I grew up in the country, about 10 or 12 miles out of town and while there were things I loved about it when I was a very young child–by the time I got to be a teenager, I despised living so far away from all the action. As an involved, socially motivated teen, I definitely felt cursed to be stuck in the country when all the fun stuff was going down in town. I swore I was going to raise my kids in the city where they wouldn’t feel so isolated.

Fast forward twenty-five years or so, and I do live in the city. My kids love going to grandma and grandpa’s house in the country and have some idealistic fantasies about what life would be like growing up on the side of a mountain, but overall, they are content to be “city kids.”

One of my daughters has a friend who lives quite far out of the city and commutes into high school here in the city every day.

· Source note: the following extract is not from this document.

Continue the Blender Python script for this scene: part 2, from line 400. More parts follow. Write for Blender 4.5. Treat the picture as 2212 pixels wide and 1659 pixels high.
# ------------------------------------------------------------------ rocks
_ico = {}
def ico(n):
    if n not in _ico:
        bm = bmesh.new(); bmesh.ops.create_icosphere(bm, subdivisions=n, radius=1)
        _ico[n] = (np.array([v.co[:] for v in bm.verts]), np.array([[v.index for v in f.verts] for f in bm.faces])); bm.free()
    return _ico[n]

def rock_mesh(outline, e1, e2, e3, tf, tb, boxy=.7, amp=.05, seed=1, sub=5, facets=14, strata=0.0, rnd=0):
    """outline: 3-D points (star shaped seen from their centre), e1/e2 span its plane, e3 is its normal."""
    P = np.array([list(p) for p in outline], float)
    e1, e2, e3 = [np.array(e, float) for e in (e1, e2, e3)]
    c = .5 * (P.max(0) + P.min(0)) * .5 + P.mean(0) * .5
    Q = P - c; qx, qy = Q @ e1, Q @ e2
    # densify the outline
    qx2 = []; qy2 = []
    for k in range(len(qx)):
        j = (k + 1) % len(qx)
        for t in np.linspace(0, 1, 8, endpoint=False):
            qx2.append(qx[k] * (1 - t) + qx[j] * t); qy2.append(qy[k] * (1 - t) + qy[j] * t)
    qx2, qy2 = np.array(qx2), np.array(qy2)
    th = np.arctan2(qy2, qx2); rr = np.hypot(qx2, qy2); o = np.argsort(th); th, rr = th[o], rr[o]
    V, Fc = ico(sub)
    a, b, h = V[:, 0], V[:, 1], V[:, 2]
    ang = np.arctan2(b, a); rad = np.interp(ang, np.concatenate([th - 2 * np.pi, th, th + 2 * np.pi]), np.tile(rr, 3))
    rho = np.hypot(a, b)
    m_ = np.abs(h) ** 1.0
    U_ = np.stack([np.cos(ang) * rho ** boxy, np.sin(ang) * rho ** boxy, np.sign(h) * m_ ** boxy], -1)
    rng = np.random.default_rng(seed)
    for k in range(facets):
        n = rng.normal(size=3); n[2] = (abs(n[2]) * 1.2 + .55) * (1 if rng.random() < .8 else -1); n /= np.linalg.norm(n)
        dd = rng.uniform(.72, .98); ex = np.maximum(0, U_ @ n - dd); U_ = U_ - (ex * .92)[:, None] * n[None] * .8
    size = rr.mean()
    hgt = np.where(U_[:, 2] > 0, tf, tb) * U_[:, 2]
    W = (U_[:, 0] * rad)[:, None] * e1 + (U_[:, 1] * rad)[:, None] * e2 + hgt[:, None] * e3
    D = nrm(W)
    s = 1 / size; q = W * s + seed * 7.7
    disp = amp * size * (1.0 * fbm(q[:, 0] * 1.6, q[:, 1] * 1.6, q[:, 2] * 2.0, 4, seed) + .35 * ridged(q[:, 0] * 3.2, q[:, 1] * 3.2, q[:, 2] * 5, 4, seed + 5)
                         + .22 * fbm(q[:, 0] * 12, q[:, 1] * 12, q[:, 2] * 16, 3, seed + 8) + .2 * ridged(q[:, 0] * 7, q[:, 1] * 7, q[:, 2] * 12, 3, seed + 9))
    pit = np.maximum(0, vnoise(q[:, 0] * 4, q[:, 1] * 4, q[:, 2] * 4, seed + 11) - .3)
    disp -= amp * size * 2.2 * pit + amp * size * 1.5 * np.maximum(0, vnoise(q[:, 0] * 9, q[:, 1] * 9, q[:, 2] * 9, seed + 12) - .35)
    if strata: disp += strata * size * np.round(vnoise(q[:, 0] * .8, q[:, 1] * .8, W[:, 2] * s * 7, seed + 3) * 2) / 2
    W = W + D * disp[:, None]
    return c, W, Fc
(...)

My daughter loves spending summers out at her house camping outside, boating and swimming in the pond, and generally lounging and romping in the country. Her friend, however, spends a good deal of time at our house during the school year. She can come by after school and stay in town for extra curricular events, come over on days off from school and just use our centrally located home as her “home away from home” in the city. I told her mother a couple years ago, not to worry, that I understood what it was like to live so far out of town and she (the daughter) was welcome at our house any time.

Today, there was a knock at our door mid-afternoon–it was my daughter’s friend and her mother with a basket of food and a very sweet card. The card thanked us for providing a “second home” in town which enabled everyone to do more things, stay involved and cope with such a long commute. But I wanted them to understand that it really goes both ways–my daughter gets a dose of living in the country when she spends long weekends at their house in the woods. So, we’ve really got the best of both worlds for our kids–instead of being one or the other, they can experience what it’s like to be both city kids and country kids!